- **TASK REQUIREMENTS**:
Find the lines of data that contain the string "Treat", then list them.

- **DATA SHOWN**:
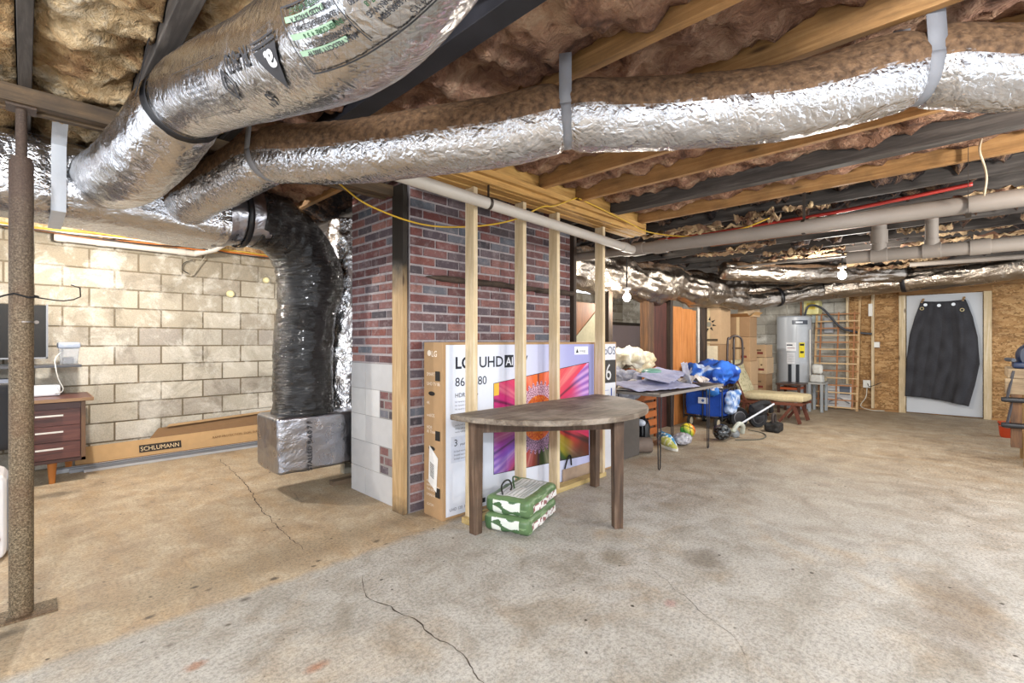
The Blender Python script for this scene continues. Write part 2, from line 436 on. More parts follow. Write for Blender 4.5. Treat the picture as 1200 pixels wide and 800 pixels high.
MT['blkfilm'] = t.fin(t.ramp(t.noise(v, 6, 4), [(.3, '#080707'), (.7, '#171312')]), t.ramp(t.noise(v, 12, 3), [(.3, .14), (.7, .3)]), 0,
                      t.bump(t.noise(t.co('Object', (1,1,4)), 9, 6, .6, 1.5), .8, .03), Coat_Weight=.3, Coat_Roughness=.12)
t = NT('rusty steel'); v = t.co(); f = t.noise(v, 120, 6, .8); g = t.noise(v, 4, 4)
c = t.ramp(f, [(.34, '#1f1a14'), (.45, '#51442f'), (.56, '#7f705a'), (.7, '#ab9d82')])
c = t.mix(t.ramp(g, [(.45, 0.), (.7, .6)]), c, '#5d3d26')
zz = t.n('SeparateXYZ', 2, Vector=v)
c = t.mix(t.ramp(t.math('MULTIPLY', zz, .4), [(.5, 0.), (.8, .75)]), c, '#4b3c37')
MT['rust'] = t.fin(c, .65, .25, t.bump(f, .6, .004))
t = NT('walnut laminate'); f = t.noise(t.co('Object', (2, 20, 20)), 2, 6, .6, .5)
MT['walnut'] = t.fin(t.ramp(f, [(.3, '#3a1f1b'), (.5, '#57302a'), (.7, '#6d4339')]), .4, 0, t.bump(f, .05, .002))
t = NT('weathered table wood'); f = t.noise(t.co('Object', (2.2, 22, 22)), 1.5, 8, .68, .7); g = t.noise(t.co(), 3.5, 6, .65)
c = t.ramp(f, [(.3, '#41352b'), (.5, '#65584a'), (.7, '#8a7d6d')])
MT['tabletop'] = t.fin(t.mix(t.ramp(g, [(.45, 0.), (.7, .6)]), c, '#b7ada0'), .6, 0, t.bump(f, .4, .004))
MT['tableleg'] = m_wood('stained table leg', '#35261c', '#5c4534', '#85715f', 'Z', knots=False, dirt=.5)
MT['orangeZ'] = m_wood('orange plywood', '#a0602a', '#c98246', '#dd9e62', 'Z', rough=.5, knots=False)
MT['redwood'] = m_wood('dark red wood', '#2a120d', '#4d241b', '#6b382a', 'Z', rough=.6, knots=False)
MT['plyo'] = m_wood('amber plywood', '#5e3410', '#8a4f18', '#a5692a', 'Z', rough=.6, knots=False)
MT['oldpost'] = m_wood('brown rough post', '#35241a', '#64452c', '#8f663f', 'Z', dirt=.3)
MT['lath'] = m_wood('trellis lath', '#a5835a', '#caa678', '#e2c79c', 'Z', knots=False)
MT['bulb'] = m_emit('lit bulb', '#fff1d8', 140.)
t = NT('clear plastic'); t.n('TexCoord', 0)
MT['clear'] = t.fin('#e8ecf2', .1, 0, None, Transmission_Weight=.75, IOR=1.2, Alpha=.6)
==
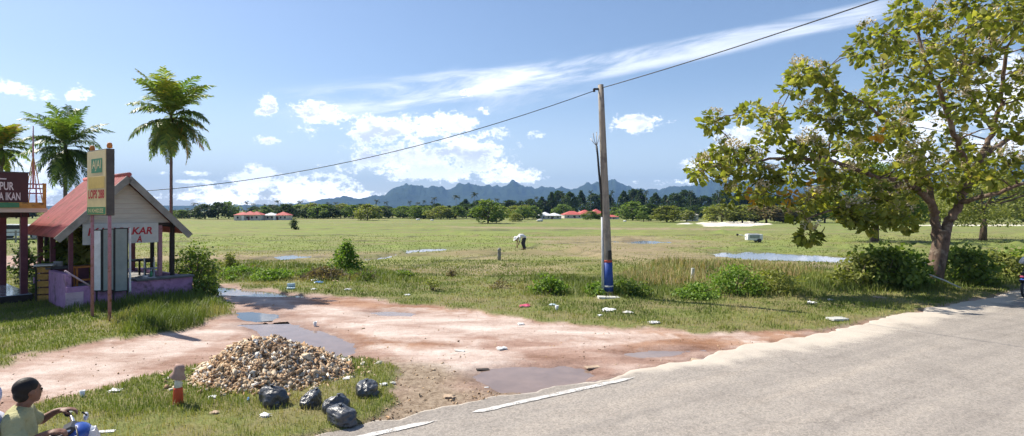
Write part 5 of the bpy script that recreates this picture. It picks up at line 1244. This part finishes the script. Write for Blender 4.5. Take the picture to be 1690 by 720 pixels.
---
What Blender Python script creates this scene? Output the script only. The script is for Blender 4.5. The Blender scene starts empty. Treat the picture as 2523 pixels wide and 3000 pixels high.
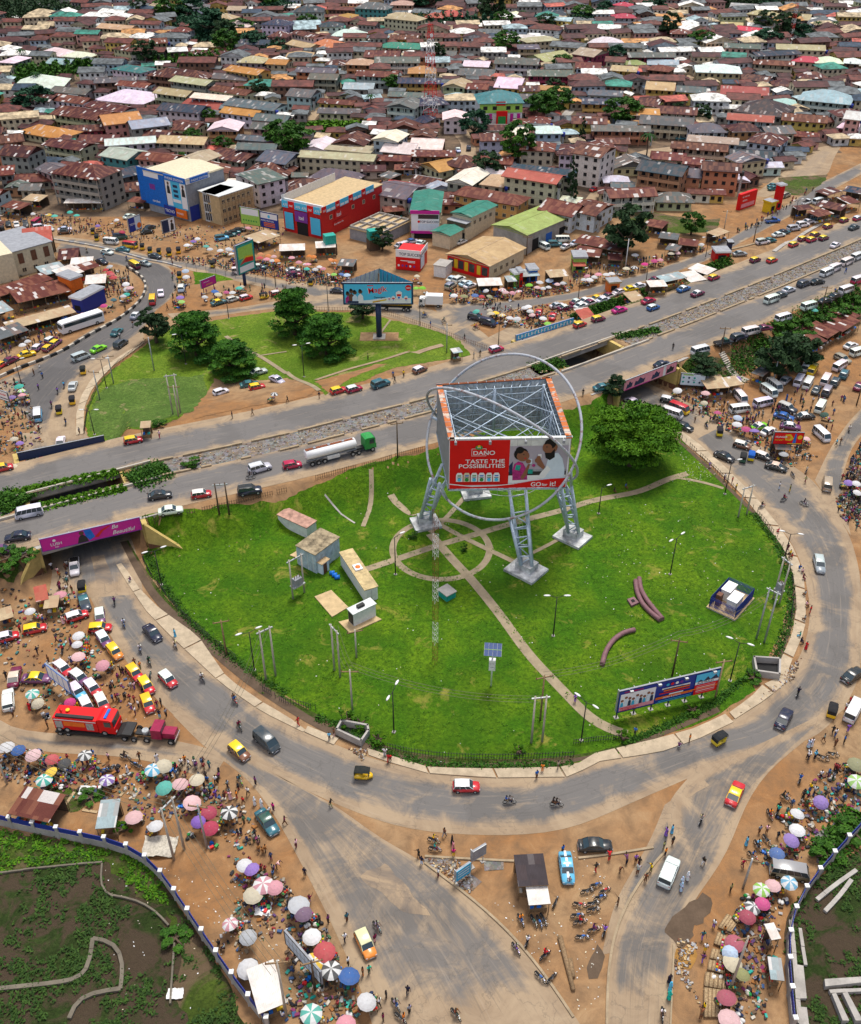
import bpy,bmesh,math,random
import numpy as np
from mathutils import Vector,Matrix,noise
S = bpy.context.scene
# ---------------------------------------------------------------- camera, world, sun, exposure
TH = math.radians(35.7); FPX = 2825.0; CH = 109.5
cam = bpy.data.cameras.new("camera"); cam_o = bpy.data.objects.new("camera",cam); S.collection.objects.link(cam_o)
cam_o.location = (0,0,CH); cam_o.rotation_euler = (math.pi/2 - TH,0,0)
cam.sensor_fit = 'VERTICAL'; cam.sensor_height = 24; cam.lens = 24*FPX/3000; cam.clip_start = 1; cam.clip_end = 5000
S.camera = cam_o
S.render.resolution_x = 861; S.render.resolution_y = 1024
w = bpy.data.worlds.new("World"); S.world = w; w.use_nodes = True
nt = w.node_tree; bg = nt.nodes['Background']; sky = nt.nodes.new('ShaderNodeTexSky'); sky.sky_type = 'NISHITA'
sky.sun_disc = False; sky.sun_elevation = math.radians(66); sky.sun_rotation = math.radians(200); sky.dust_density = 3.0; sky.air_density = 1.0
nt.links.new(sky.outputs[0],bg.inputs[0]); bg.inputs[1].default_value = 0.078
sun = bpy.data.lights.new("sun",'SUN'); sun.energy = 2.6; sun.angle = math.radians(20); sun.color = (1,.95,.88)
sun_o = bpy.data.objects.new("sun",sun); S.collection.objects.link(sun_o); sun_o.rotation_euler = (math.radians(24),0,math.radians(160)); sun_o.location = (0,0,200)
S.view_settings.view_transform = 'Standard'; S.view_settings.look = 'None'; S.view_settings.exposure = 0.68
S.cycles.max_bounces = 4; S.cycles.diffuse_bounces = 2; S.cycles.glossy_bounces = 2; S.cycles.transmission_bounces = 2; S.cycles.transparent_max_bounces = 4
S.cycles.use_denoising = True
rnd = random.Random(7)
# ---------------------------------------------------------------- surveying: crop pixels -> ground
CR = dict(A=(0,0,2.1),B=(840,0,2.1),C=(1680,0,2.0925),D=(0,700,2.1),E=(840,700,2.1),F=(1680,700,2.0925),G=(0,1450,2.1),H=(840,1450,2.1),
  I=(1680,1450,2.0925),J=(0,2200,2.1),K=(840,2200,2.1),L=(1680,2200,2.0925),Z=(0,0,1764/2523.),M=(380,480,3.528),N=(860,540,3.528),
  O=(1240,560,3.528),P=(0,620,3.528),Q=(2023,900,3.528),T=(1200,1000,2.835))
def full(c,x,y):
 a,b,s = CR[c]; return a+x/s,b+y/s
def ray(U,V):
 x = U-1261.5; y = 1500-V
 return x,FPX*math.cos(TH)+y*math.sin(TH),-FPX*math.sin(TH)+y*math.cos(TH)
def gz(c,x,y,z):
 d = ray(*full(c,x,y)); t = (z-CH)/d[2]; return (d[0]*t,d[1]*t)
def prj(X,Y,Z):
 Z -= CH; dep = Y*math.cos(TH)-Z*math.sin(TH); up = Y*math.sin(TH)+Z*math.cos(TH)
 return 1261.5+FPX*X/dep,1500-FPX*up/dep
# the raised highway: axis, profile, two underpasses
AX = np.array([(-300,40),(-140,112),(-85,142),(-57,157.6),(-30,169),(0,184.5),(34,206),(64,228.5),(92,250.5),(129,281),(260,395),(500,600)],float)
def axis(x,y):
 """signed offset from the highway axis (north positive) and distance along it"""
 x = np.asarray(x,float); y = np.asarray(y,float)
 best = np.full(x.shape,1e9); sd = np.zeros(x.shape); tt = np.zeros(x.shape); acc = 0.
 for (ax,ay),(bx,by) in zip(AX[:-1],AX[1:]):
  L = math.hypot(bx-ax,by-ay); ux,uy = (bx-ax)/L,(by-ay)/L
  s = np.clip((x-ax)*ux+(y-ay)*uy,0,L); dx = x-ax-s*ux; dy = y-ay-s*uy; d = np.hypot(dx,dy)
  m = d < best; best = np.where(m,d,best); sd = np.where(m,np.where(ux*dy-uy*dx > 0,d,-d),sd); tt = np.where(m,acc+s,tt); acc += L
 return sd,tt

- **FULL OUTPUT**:
The Blender Python script for this scene continues. Write part 2, from line 436 on. More parts follow. Write for Blender 4.5. Treat the picture as 1200 pixels wide and 800 pixels high.
What Blender Python script creates this scene? Output the script only. The script is for Blender 4.5. The Blender scene starts empty. Treat the picture as 2523 pixels wide and 3000 pixels high.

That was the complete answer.